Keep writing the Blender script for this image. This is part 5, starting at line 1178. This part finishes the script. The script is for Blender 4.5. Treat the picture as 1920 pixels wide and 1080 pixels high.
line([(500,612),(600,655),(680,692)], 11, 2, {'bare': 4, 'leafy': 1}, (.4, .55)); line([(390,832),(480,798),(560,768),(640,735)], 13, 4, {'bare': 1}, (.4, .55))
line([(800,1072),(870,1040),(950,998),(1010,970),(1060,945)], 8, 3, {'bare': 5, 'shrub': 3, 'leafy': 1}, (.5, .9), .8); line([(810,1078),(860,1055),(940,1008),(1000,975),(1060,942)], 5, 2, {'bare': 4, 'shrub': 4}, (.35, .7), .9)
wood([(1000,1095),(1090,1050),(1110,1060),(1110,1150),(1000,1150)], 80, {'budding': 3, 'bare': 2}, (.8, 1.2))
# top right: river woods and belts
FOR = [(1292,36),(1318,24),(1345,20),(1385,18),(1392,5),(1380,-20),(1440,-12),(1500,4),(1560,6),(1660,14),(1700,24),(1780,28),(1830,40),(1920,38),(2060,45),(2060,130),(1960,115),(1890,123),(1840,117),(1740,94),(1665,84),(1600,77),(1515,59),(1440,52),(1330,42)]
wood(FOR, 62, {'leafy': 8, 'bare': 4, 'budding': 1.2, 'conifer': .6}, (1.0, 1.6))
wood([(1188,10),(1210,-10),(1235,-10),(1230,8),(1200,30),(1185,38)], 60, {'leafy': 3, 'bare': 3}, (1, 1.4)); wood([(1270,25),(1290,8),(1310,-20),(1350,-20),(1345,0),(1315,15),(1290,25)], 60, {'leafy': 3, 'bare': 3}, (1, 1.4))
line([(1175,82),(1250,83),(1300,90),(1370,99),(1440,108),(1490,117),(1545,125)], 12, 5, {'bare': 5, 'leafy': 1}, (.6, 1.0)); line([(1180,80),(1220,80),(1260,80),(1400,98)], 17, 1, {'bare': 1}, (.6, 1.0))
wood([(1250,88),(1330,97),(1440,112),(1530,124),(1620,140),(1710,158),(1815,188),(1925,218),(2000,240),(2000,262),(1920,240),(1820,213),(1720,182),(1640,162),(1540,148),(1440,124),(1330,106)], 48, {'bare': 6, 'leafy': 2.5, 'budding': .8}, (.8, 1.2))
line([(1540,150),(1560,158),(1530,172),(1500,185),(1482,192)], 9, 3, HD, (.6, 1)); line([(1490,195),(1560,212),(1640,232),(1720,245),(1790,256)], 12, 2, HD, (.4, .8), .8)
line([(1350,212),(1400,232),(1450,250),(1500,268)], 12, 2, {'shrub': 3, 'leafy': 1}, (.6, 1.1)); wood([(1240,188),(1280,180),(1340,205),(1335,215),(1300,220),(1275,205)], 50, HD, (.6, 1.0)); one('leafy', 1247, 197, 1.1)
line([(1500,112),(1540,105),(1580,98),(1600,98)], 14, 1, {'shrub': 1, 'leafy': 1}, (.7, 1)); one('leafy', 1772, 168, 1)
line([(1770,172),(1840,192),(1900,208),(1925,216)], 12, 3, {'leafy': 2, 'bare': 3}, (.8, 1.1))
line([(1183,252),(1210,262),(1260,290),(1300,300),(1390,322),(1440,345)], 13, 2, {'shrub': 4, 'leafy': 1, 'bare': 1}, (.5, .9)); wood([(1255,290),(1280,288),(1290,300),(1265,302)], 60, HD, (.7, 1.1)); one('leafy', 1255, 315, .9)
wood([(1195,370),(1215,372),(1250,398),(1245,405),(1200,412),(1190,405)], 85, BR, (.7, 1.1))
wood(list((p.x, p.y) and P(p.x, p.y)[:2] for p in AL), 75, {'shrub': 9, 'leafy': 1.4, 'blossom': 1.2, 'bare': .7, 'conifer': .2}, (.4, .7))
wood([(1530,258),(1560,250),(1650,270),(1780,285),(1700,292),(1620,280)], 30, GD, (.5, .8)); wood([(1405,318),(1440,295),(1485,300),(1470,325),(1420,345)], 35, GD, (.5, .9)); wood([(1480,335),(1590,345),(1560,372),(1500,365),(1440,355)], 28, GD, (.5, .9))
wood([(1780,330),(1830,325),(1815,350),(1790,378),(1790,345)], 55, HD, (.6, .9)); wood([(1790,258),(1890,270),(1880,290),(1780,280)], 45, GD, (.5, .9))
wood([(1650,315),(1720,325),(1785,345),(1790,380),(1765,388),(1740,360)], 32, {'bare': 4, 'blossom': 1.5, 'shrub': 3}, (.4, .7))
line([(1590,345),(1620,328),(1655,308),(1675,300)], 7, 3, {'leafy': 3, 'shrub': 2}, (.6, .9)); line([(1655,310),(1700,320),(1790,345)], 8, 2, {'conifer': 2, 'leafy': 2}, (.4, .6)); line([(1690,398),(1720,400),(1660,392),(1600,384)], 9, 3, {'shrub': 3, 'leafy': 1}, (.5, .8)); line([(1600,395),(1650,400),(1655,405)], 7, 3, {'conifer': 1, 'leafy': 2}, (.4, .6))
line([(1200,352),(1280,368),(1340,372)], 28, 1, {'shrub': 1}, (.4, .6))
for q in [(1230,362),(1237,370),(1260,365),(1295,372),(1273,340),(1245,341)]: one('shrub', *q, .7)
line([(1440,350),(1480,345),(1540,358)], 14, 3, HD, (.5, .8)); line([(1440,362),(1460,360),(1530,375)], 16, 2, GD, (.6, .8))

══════

• _Exercise prompt_: Extract the complete listing verbatim.

• _Answer to this task_:
Keep writing the Blender script for this image. This is part 5, starting at line 1178. This part finishes the script. The script is for Blender 4.5. Treat the picture as 1920 pixels wide and 1080 pixels high.
line([(500,612),(600,655),(680,692)], 11, 2, {'bare': 4, 'leafy': 1}, (.4, .55)); line([(390,832),(480,798),(560,768),(640,735)], 13, 4, {'bare': 1}, (.4, .55))
line([(800,1072),(870,1040),(950,998),(1010,970),(1060,945)], 8, 3, {'bare': 5, 'shrub': 3, 'leafy': 1}, (.5, .9), .8); line([(810,1078),(860,1055),(940,1008),(1000,975),(1060,942)], 5, 2, {'bare': 4, 'shrub': 4}, (.35, .7), .9)
wood([(1000,1095),(1090,1050),(1110,1060),(1110,1150),(1000,1150)], 80, {'budding': 3, 'bare': 2}, (.8, 1.2))
# top right: river woods and belts
FOR = [(1292,36),(1318,24),(1345,20),(1385,18),(1392,5),(1380,-20),(1440,-12),(1500,4),(1560,6),(1660,14),(1700,24),(1780,28),(1830,40),(1920,38),(2060,45),(2060,130),(1960,115),(1890,123),(1840,117),(1740,94),(1665,84),(1600,77),(1515,59),(1440,52),(1330,42)]
wood(FOR, 62, {'leafy': 8, 'bare': 4, 'budding': 1.2, 'conifer': .6}, (1.0, 1.6))
wood([(1188,10),(1210,-10),(1235,-10),(1230,8),(1200,30),(1185,38)], 60, {'leafy': 3, 'bare': 3}, (1, 1.4)); wood([(1270,25),(1290,8),(1310,-20),(1350,-20),(1345,0),(1315,15),(1290,25)], 60, {'leafy': 3, 'bare': 3}, (1, 1.4))
line([(1175,82),(1250,83),(1300,90),(1370,99),(1440,108),(1490,117),(1545,125)], 12, 5, {'bare': 5, 'leafy': 1}, (.6, 1.0)); line([(1180,80),(1220,80),(1260,80),(1400,98)], 17, 1, {'bare': 1}, (.6, 1.0))
wood([(1250,88),(1330,97),(1440,112),(1530,124),(1620,140),(1710,158),(1815,188),(1925,218),(2000,240),(2000,262),(1920,240),(1820,213),(1720,182),(1640,162),(1540,148),(1440,124),(1330,106)], 48, {'bare': 6, 'leafy': 2.5, 'budding': .8}, (.8, 1.2))
line([(1540,150),(1560,158),(1530,172),(1500,185),(1482,192)], 9, 3, HD, (.6, 1)); line([(1490,195),(1560,212),(1640,232),(1720,245),(1790,256)], 12, 2, HD, (.4, .8), .8)
line([(1350,212),(1400,232),(1450,250),(1500,268)], 12, 2, {'shrub': 3, 'leafy': 1}, (.6, 1.1)); wood([(1240,188),(1280,180),(1340,205),(1335,215),(1300,220),(1275,205)], 50, HD, (.6, 1.0)); one('leafy', 1247, 197, 1.1)
line([(1500,112),(1540,105),(1580,98),(1600,98)], 14, 1, {'shrub': 1, 'leafy': 1}, (.7, 1)); one('leafy', 1772, 168, 1)
line([(1770,172),(1840,192),(1900,208),(1925,216)], 12, 3, {'leafy': 2, 'bare': 3}, (.8, 1.1))
line([(1183,252),(1210,262),(1260,290),(1300,300),(1390,322),(1440,345)], 13, 2, {'shrub': 4, 'leafy': 1, 'bare': 1}, (.5, .9)); wood([(1255,290),(1280,288),(1290,300),(1265,302)], 60, HD, (.7, 1.1)); one('leafy', 1255, 315, .9)
wood([(1195,370),(1215,372),(1250,398),(1245,405),(1200,412),(1190,405)], 85, BR, (.7, 1.1))
wood(list((p.x, p.y) and P(p.x, p.y)[:2] for p in AL), 75, {'shrub': 9, 'leafy': 1.4, 'blossom': 1.2, 'bare': .7, 'conifer': .2}, (.4, .7))
wood([(1530,258),(1560,250),(1650,270),(1780,285),(1700,292),(1620,280)], 30, GD, (.5, .8)); wood([(1405,318),(1440,295),(1485,300),(1470,325),(1420,345)], 35, GD, (.5, .9)); wood([(1480,335),(1590,345),(1560,372),(1500,365),(1440,355)], 28, GD, (.5, .9))
wood([(1780,330),(1830,325),(1815,350),(1790,378),(1790,345)], 55, HD, (.6, .9)); wood([(1790,258),(1890,270),(1880,290),(1780,280)], 45, GD, (.5, .9))
wood([(1650,315),(1720,325),(1785,345),(1790,380),(1765,388),(1740,360)], 32, {'bare': 4, 'blossom': 1.5, 'shrub': 3}, (.4, .7))
line([(1590,345),(1620,328),(1655,308),(1675,300)], 7, 3, {'leafy': 3, 'shrub': 2}, (.6, .9)); line([(1655,310),(1700,320),(1790,345)], 8, 2, {'conifer': 2, 'leafy': 2}, (.4, .6)); line([(1690,398),(1720,400),(1660,392),(1600,384)], 9, 3, {'shrub': 3, 'leafy': 1}, (.5, .8)); line([(1600,395),(1650,400),(1655,405)], 7, 3, {'conifer': 1, 'leafy': 2}, (.4, .6))
line([(1200,352),(1280,368),(1340,372)], 28, 1, {'shrub': 1}, (.4, .6))
for q in [(1230,362),(1237,370),(1260,365),(1295,372),(1273,340),(1245,341)]: one('shrub', *q, .7)
line([(1440,350),(1480,345),(1540,358)], 14, 3, HD, (.5, .8)); line([(1440,362),(1460,360),(1530,375)], 16, 2, GD, (.6, .8))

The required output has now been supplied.